After Ubico's overthrow in 1944 by the "October Revolutionaries," a group of left-leaning students and professionals, liberal-democratic coalitions led by Juan José Arévalo (1945-1951) and Jacobo Arbenz Guzmán (1951-1954) instituted social and political reforms that strengthened the peasantry and urban workers at the expense of the military and big landowners, like the U.S.-owned United Fruit Company. With covert U.S. backing, Col. Carlos Castillo Armas led a coup in 1954, and Arbenz took refuge in Mexico. A series of repressive regimes followed, and by 1960 the country was plunged into a civil war between military governments, right-wing vigilante groups, and leftist rebels that would last 36 years, the longest civil war in Latin American history. Death squads murdered an estimated 50,000 leftists and political opponents during the 1970s. In 1977, the U.S. cut off military aid to the country because of its egregious human rights abuses. The indigenous Mayan Indians were singled out for special brutality by the right-wing death squads. By the end of the war, 200,000 citizens were dead.

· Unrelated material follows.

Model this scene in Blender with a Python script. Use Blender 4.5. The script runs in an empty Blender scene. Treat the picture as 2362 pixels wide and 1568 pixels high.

A succession of military juntas dominated during the civil war, until a new constitution was passed and civilian Marco Vinicio Cerezo Arévalo was elected and took office in 1986. He was followed by Jorge Serrano Elías in 1991. In 1993, Serrano moved to dissolve Congress and the Supreme Court and suspend constitutional rights, but the military deposed Serrano and allowed the inauguration of Ramiro de Leon Carpio, the former attorney general for human rights. A peace agreement was finally signed in Dec. 1996 by President Álvaro Arzú Irigoyen.

In 1999, a Guatemalan truth commission blamed the army for 93% of the atrocities and the rebels (the Guatemalan National Revolutionary Unit) for 3%. The former guerrillas apologized for their crimes, and President Clinton apologized for U.S. support of the right-wing military governments. The army has not acknowledged its guilt. Alfonso Portillo Cabrera, closely associated with the former dictatorship of Efrain Rios Montt (1982-1983), became president in Jan. 2000. In Aug. 2000, Portillo apologized for the former government's human rights abuses and pledged to prosecute those responsible and compensate victims.

To stimulate the economy, Guatemala, along with El Salvador and Honduras, signed a free trade agreement with Mexico in June 2000. In Aug. 2001, plans for tax increases prompted widespread, and often violent, protests.

In July 2003, the country's highest court ruled that former coup leader and military dictator Rios Montt, responsible for the massacre of tens of thousands of civilians during the civil war, was eligible to run for president in November. The ruling conflicted with the constitution, which bans anyone who seized power in a coup from running for the presidency. But in November, Rios Montt was soundly defeated by two candidates, conservative Oscar Berger and center-leftist Alvaro Colom. In the runoff election in December, Berger was elected president.

In 2004, Guatemala experienced an alarmingly violent crime wave. More than 2,000 murders took place, which were blamed on crime gangs and bands of teenagers.

In 2005, the government ratified a free-trade agreement (CAFTA) with the U.S.